Falling for a gentle 'Riceboy Sleeps' - review

Korea has been coming into its own in recent years as an international entertainment powerhouse.

 A scene from Anthony Shim's 'Riceboy sleeps.' (photo credit: LEV CINEMAS)
A scene from Anthony Shim's 'Riceboy sleeps.'
(photo credit: LEV CINEMAS)

Anthony Shim’s Riceboy Sleeps, which opens in theaters around the country on December 28, is a gentle, indie drama about a Korean single mother and her son who move to Canada and make a new life for themselves. 

While it features many familiar tropes from other immigration stories, the characters are so likable, and the actors’ performances are so natural that there is much to enjoy. Unlike so many films that start off strong and become less compelling as their stories unfold, Riceboy Sleeps grows increasingly interesting as it goes along, with the last third by far the most moving.

Korea has been coming into its own in recent years as an international entertainment powerhouse. The surprise 2020 Oscar win for the Korean movie Parasite paved the way for many Korean filmmakers to cross over to audiences abroad. 

Many television series from Korea have also become hits on streaming services, most notably Squid Game, and filmmakers of Korean descent living abroad have begun to make their mark. Celine Song’s recent film Past Lives and Lee Isaac Chung’s 2020 Minari both tell stories of the Korean immigrant experience to North America. 

Like Minari, which was set in the 1980s, Riceboy Sleeps is the story of a Korean family immigrating to North America in the 1990s – but the two movies are different in most ways. What Riceboy Sleeps really has going for it is the strong relationship at its core, between the fiercely determined mother, So-Young (Choi Seung-Yoon) and her son, Dong-Hyun (played by Dohyun Noel Hwang as a child and Ethan Hwang as a teen). 

 Movie theater (Illustrative) (credit: RAWPIXEL)
Movie theater (Illustrative) (credit: RAWPIXEL)

Young actors are utterly believable, but Choi Seung-Yoon is the real star

We learn early on about the family’s backstory. So-Young was an orphan who learned to take care of herself so well that her son sees her as a kind of super-heroine. As a young university student, she met and married his father, who developed a mental illness and committed suicide. 

His family – very unfairly – blamed her for their son’s death and, with no one to keep her in Korea, she decided to move to Canada, where she hoped she could give her son a better life. Her factory job isn’t great, and she faces harassment from her white colleagues, but it is enough to support the two of them, and at home they have a lot of fun.

Predictably, it’s hard for Dong-Hyun at school, where the other kids taunt and bully him, and, in a scene we’ve seen many times in many contexts, his classmates make fun of the Korean food he brings for lunch. When they make fun of his name, his teacher suggests that he change it. Dong-Hyun thinks Michael Jordan would be a good idea, but his mother doesn’t agree, and he pretty much always does what she wants. 

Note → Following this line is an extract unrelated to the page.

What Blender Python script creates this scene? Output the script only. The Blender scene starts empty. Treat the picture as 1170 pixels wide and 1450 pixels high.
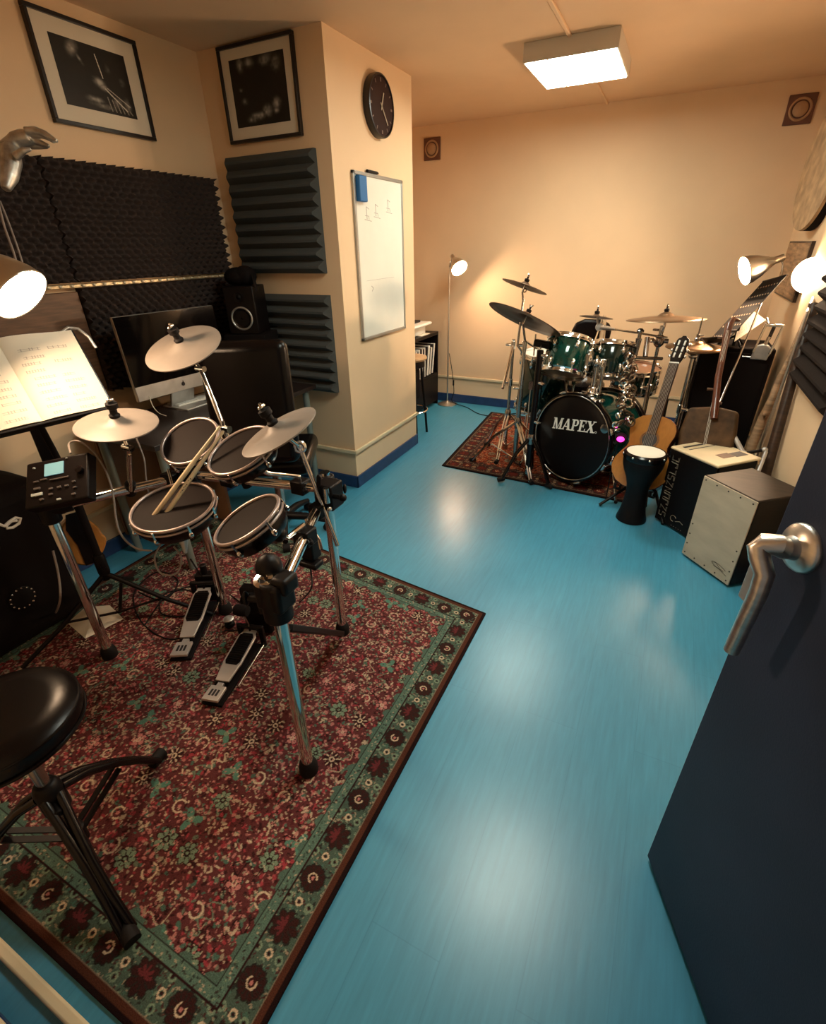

This kind of exchange is typical of the knowing humor in the movie, those kinds of intense but good-natured arguments that take place between close and loving parents and children. 

Riceboy Sleeps is also very good at depicting the isolation of the characters. They move to Canada knowing no one, and other than one fellow Korean employee in the factory, whom So-Young befriends, they remain a universe of two. 

While many immigration stories contrast the loneliness of the immigrants in their new country with the close family they left behind, here So-Young is a double exile, with no one who cares about her in either country. 

But then there is a time jump of about 10 years and things have changed. Dong-Hyun is a resentful teen who bleaches his hair blond and hangs out with his friends, getting into typical teenage trouble. So-Young is engaged to her supervisor, who is played by the film’s director, a Korean born in Canada who is head-over-heels in love with her, and she now has a wider circle of friends. 

They might seem so contented that the story could get boring, but a deus ex machina intervenes to shake things up. As timeworn as this plot device used is, it sends the mother and son to Korea, to visit a family Dong-Hyun has never known, and this is the freshest and most engaging part of the movie. 

The entire cast is excellent, and the young actors are utterly believable in their scenes. But the real star of the movie is Choi Seung-Yoon, who gives a wonderful performance as the mother who is so strong-willed she can be annoying, but who is nevertheless very vulnerable. 

She has won awards in Canada and around the world for her performance, deservedly so. Anthony Shim, who had a long career as an actor before he became a director, has turned this semi-autobiographical story into an engaging film.